On 12/28/2016 10:54 AM, Mike Miller wrote:
On Wed, Dec 28, 2016 at 13:29:25 -0500, John W. Eaton wrote:
There was some discussion for this bug report:
https://savannah.gnu.org/bugs/?func=detailitem&item_id=29487
Maybe some note of this should be added as a comment in the sources.
Good digging. I wasn't even aware of the svd_driver function until now.
I think it would be useful to add a note to the svd doc string to
mention the speed / accuracy tradeoff and to explicitly point to
svd_driver for more details (currently just listed as "see also").
For comparison, scipy.linalg.svd takes the function name as an optional
argument, so it is documented up front:
lapack_driver : {'gesdd', 'gesvd'}, optional
Whether to use the more efficient divide-and-conquer approach
(``'gesdd'``) or general rectangular approach (``'gesvd'``)
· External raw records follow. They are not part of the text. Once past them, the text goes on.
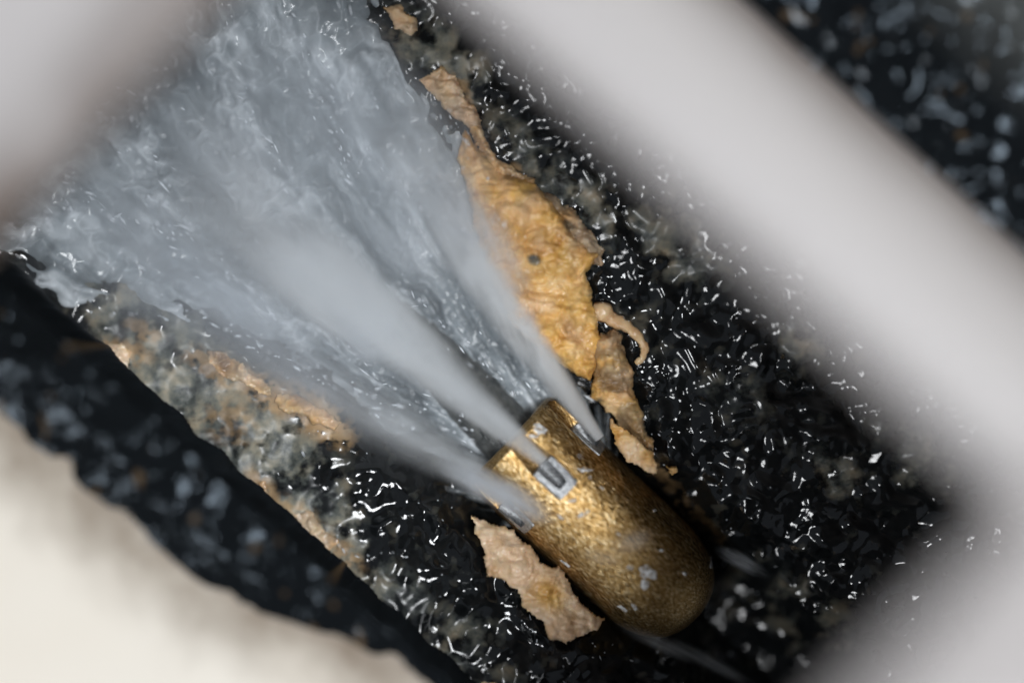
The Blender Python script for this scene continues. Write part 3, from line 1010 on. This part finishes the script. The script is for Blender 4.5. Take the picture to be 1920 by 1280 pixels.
items = []
cand = 0
n_px = RNG.uniform(-40, 1120, 60000); n_py = RNG.uniform(-60, 960, 60000)
dd = poly_dist(n_px, n_py, water_poly)
cl = fbm(n_px / 60, n_py / 60, 4, 300, 0.6)
lac = np.abs(fbm(n_px / 110, n_py / 110, 4, 310))
pr = sstep(0.25, 0.9, cl) * 0.35 + 0.35 * np.exp(-(lac / 0.05) ** 2) * sstep(-.2, .4, cl) + 2.2 * np.exp(-(band_dist(n_px, n_py) / 15) ** 2) * sstep(-0.6, 0.5, fbm(n_px / 20, n_py / 20, 3, 330))
sel = (dd > -6) & (RNG.random(60000) < pr * 0.075)
for a_, b_ in zip(n_px[sel], n_py[sel]):
    z = RNG.uniform(-1, 13)
    x, y = at(a_, b_, z)
    dv = np.array([a_ - OX, -(b_ - OY), 0]); dv = dv / np.linalg.norm(dv)
    dv = dv + np.array([*RNG.normal(0, 0.3, 2), RNG.normal(0, .3)])
    L = 0.25 + RNG.exponential(0.5); w = RNG.uniform(0.08, 0.32)
    items.append((np.array([x, y, z]), dv, L, w))
print('splashes', len(items))
spindles('water_splashes', items, DROP, 'small bright splashes and threads of water over the rushing water')


# small drops thrown around on the black sludge
items = []
for _ in range(130):
    a_, b_ = RNG.uniform(560, 1500), RNG.uniform(760, 1275)
    if poly_dist(np.array([a_]), np.array([b_]), water_poly)[0] > -10: continue
    x, y = at(a_, b_, 0)
    z = float(bed(np.array([x]), np.array([y]))[0]) + RNG.uniform(0.0, 3)
    items.append((np.array([x, y, z]), np.array([-0.8, 0.5, 0]) + RNG.normal(0, 0.35, 3), 0.12 + RNG.exponential(0.3), RNG.uniform(0.08, 0.26)))
spindles('water_drops', items, DROP, 'small water drops and flecks scattered on the black sludge round the nozzle')


def nozzle_r(xl):
    if xl < 12: return 17.2
    q = min(1.0, (xl - 12) / 23.5)
    return 17.2 * max(0.0, 1 - q ** 2.5) ** (1 / 2.5)


V, F = [], []
for (fx, fy, la, lb, an) in [(1214, 1070, 19, 13, 10), (1208, 1093, 9, 9, 60), (1092, 962, 17, 5, -35), (1072, 936, 9, 4, -10), (1096, 881, 13, 5, 8), (1010, 805, 16, 9, 20),
                             (1000, 818, 9, 5, 0), (1168, 1143, 13, 4, 42), (1190, 1138, 8, 4, 50), (1060, 1060, 12, 4, 40), (1344, 1068, 4, 11, 10), (1050, 968, 9, 3, 40),
                             (1180, 1060, 8, 5, 0), (1240, 1030, 5, 3, 0), (1130, 915, 6, 3, 30), (1160, 1000, 6, 3, 30), (1230, 960, 5, 3, 0), (1285, 1075, 6, 4, 40)]:
    i0 = len(V); NR, NS = 5, 18
    ca, sa = math.cos(math.radians(an)), math.sin(math.radians(an))
    for r_ in range(NR + 1):
        for q in range(NS):
            th_ = 2 * math.pi * q / NS
            wob = 1 + 0.55 * float(fbm(np.array([math.cos(th_) * 1.7 + fx]), np.array([math.sin(th_) * 1.7 + fy]), 3, 500)[0])
            u = r_ / NR * wob
            dx_, dy_ = la * u * math.cos(th_), lb * u * math.sin(th_)
            px_, py_ = fx + dx_ * ca - dy_ * sa, fy + dx_ * sa + dy_ * ca
            x, y = at(px_, py_, 7)
            ex, ey = x - nx, y - ny
            xl = ex * math.cos(NA) - ey * math.sin(NA); yl = ex * math.sin(NA) + ey * math.cos(NA)
            R_ = nozzle_r(xl)
            zz = math.sqrt(max(0.5, R_ * R_ - yl * yl)) - 8
            V.append((x, y, zz + 0.05 + 0.38 * math.sqrt(max(0, 1 - (r_ / NR) ** 2)) - (0.3 if r_ == NR else 0) + ZOFF))
    for r_ in range(NR):
        for q in range(NS):
            q2 = (q + 1) % NS
            F.append((i0 + r_ * NS + q, i0 + (r_ + 1) * NS + q, i0 + (r_ + 1) * NS + q2, i0 + r_ * NS + q2))
o = mesh_np('water_film_glints', np.array(V) * 0.001, np.array(F), FILM)
tag(o, 'wet flecks of water clinging to the brass nozzle, with glints painted white', kind='stuff')

for (px_, py_, z, sz, an, dn, sd) in [(1390, 1052, 4, (9, 3.0, 3), 28, 230, 4), (1235, 1205, 8, (15, 2.6, 3), 25, 90, 5), (1330, 1240, 8, (17, 2.6, 3), 28, 70, 6),
                                      (1185, 1015, 26, (7, 3.4, 3), -18, 190, 7), (1130, 1045, 26, (7, 2.6, 3), 12, 140, 8), (965, 935, 16, (14, 5, 4), 30, 520, 9),
                                      (905, 905, 12, (16, 5, 4), 30, 480, 10), (925, 440, 10, (26, 7, 6), 60, 150, 13)]:
    mist(px_, py_, z, sz, an, dn, sd, 'small grey puff of spray hanging close to the brass nozzle')
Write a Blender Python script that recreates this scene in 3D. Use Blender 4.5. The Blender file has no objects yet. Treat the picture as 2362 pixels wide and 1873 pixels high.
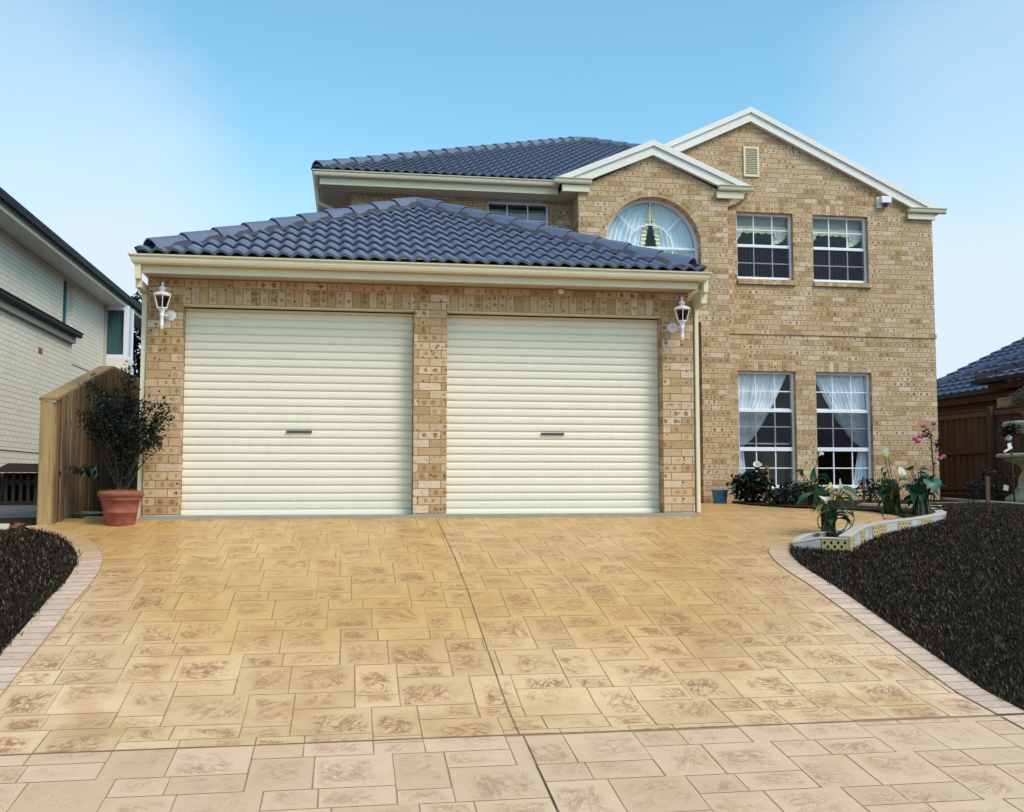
import bpy, bmesh, math, random
from mathutils import Vector, Matrix
from mathutils.geometry import tessellate_polygon
R = math.radians
random.seed(7)
sc = bpy.context.scene
COL = sc.collection
PI = math.pi

# ------------------------------------------------------------------ node DSL
class NT:
    def __init__(s, nt):
        s.nt = nt; s.nt.nodes.clear()
    def node(s, t, **k):
        n = s.nt.nodes.new(t)
        for a, b in k.items(): setattr(n, a, b)
        return n
    def link(s, val, sock):
        if isinstance(val, E): s.nt.links.new(val.o, sock)
        elif isinstance(val, (int, float)):
            try: sock.default_value = val
            except TypeError: sock.default_value = (val, val, val)
        elif isinstance(val, (tuple, list)):
            v = tuple(val)
            if len(sock.default_value) == 4 and len(v) == 3: v = v + (1,)
            sock.default_value = v
    def math(s, op, a, b=None, c=None):
        n = s.node('ShaderNodeMath', operation=op)
        s.link(a, n.inputs[0])
        if b is not None: s.link(b, n.inputs[1])
        if c is not None: s.link(c, n.inputs[2])
        return E(s, n.outputs[0])
    def mix(s, f, a, b, mode='MIX'):
        n = s.node('ShaderNodeMix', data_type='RGBA', blend_type=mode)
        s.link(f, n.inputs[0]); s.link(a, n.inputs[6]); s.link(b, n.inputs[7])
        return E(s, n.outputs[2])
    def sstep(s, x, a, b):
        n = s.node('ShaderNodeMapRange', interpolation_type='SMOOTHSTEP')
        s.link(x, n.inputs[0]); s.link(a, n.inputs[1]); s.link(b, n.inputs[2])
        n.inputs[3].default_value = 0; n.inputs[4].default_value = 1
        return E(s, n.outputs[0])
    def xyz(s, x, y, z=0):
        n = s.node('ShaderNodeCombineXYZ')
        s.link(x, n.inputs[0]); s.link(y, n.inputs[1]); s.link(z, n.inputs[2])
        return E(s, n.outputs[0])
    def sep(s, v):
        n = s.node('ShaderNodeSeparateXYZ'); s.link(v, n.inputs[0])
        return [E(s, n.outputs[i]) for i in range(3)]
    def white(s, v):
        n = s.node('ShaderNodeTexWhiteNoise', noise_dimensions='3D'); s.link(v, n.inputs[0])
        return E(s, n.outputs['Value']), E(s, n.outputs['Color'])
    def noise(s, v, scale, detail=3, rough=.5, dist=0):
        n = s.node('ShaderNodeTexNoise'); s.link(v, n.inputs['Vector'])
        n.inputs['Scale'].default_value = scale; n.inputs['Detail'].default_value = detail
        n.inputs['Roughness'].default_value = rough; n.inputs['Distortion'].default_value = dist
        return E(s, n.outputs[0])
    def voro(s, v, scale, rnd=1):
        n = s.node('ShaderNodeTexVoronoi'); s.link(v, n.inputs['Vector'])
        n.inputs['Scale'].default_value = scale; n.inputs['Randomness'].default_value = rnd
        return E(s, n.outputs['Distance']), E(s, n.outputs['Color'])
    def obj(s):
        return E(s, s.node('ShaderNodeTexCoord').outputs['Object'])
    def uv(s):
        return E(s, s.node('ShaderNodeTexCoord').outputs['UV'])
    def attr(s, name):
        return E(s, s.node('ShaderNodeAttribute', attribute_name=name).outputs['Fac'])
    def vmul(s, v, t):
        n = s.node('ShaderNodeVectorMath', operation='MULTIPLY'); s.link(v, n.inputs[0]); n.inputs[1].default_value = t
        return E(s, n.outputs[0])
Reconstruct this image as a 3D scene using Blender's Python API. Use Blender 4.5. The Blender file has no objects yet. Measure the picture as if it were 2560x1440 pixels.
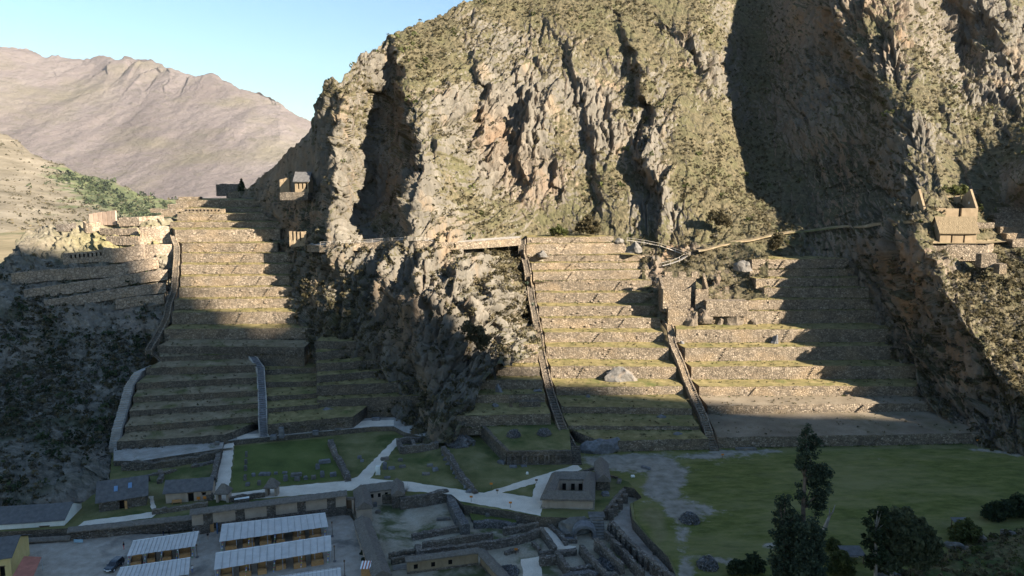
import bpy, bmesh, math, random
import numpy as np
from mathutils import Vector, Matrix, Euler

# ------------------------------------------------------------------ camera, sky, sun, exposure
SC = bpy.context.scene
COL = SC.collection
CAM_H, PITCH, FPX = 75.0, math.radians(8.0), 1800.0
cam_d = bpy.data.cameras.new('camera')
cam_d.sensor_width = 36.0
cam_d.lens = 36.0 * FPX / 2560.0
cam_d.clip_start = 1.0
cam_d.clip_end = 60000.0
cam = bpy.data.objects.new('camera', cam_d)
cam.location = (0, 0, CAM_H)
cam.rotation_euler = (math.radians(90) - PITCH, 0, 0)
COL.objects.link(cam)
SC.camera = cam

SUN_EL = math.radians(25.0)
SUN_AZ = math.radians(60.0)      # horizontal angle of the sun measured from straight behind the camera towards the right
S = Vector((math.sin(SUN_AZ) * math.cos(SUN_EL), -math.cos(SUN_AZ) * math.cos(SUN_EL), math.sin(SUN_EL)))
world = bpy.data.worlds.new('World')
SC.world = world
world.use_nodes = True
wn = world.node_tree
bg = wn.nodes['Background']
sky = wn.nodes.new('ShaderNodeTexSky')
sky.sky_type = 'NISHITA'
sky.sun_disc = False
sky.sun_elevation = SUN_EL
sky.sun_rotation = math.atan2(S.x, S.y)
sky.altitude = 2800.0
sky.air_density = 2.2
sky.dust_density = 2.0
sky.ozone_density = 6.0
wn.links.new(sky.outputs['Color'], bg.inputs['Color'])
bg.inputs['Strength'].default_value = 0.05
sun_d = bpy.data.lights.new('sun', 'SUN')
sun_d.energy = 5.0
sun_d.angle = math.radians(0.55)
sun_d.color = (1.0, 0.90, 0.76)
sun_o = bpy.data.objects.new('sun', sun_d)
sun_o.rotation_euler = S.to_track_quat('Z', 'Y').to_euler()
COL.objects.link(sun_o)
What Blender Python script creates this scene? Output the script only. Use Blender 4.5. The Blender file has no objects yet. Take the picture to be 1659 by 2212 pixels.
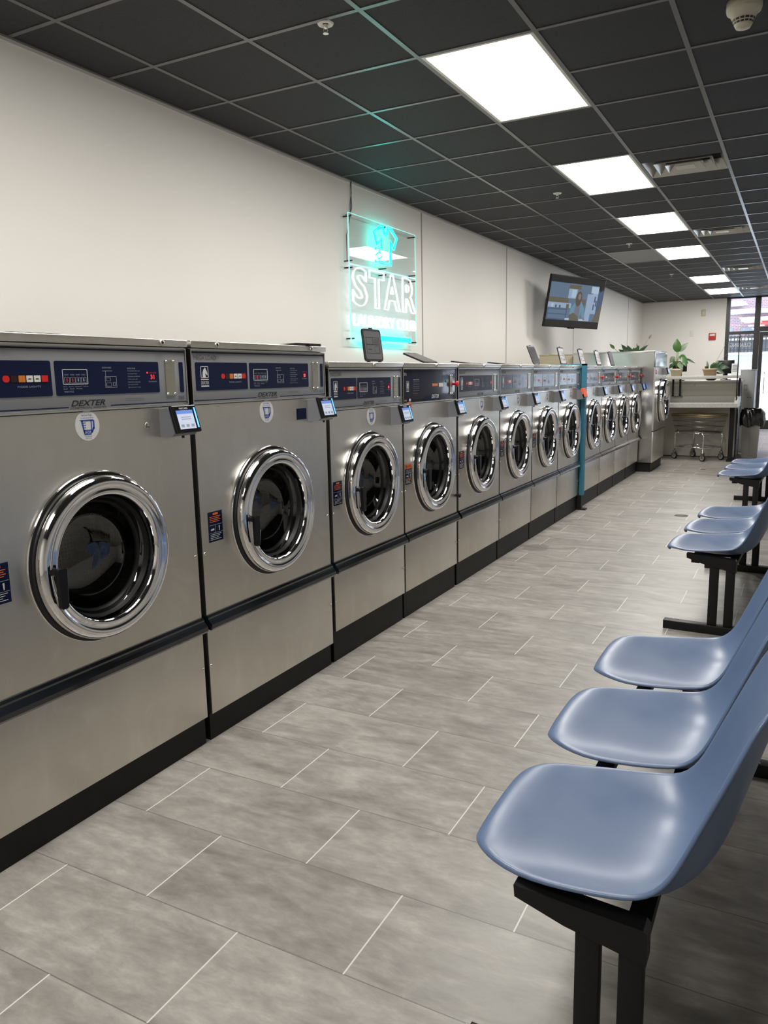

to compute the SVD. MATLAB and Octave use the ``'gesvd'`` approach.
Default is ``'gesdd'``.
I think Matlab must have switched over at some point to using gesdd. The
bug report #29487 is from 2010 and Octave and Matlab were comparable in
speed, but slower than SAGE which had switched to gesdd. Now, Matlab is
~40X faster than Octave as reported in bug #49940. The issues raised in
the original bug report may also have been resolved. An attachment to bug
#29487 is the file gesdd_bad_matrix.dat which produced bad results with
gesdd but acceptable results with gesvd. Running that same file today
shows no significant difference so perhaps the LAPACK routine has been
improved.
--- Code ---
load gesdd_bad_matrix.dat
svd_driver ("gesvd");
[u, s, v] = svd (a);
norm (u*s*v' - a, "fro")
svd_driver ("gesdd");
[u, s, v] = svd (a);
norm (u*s*v' - a, "fro")
--- End Code ---
Results:
ans = 4.2078e-14
ans = 3.0277e-14
It still looks to me like we want to follow Matlab and use gesdd as the
default, but also add more documentation to svd and svd_driver.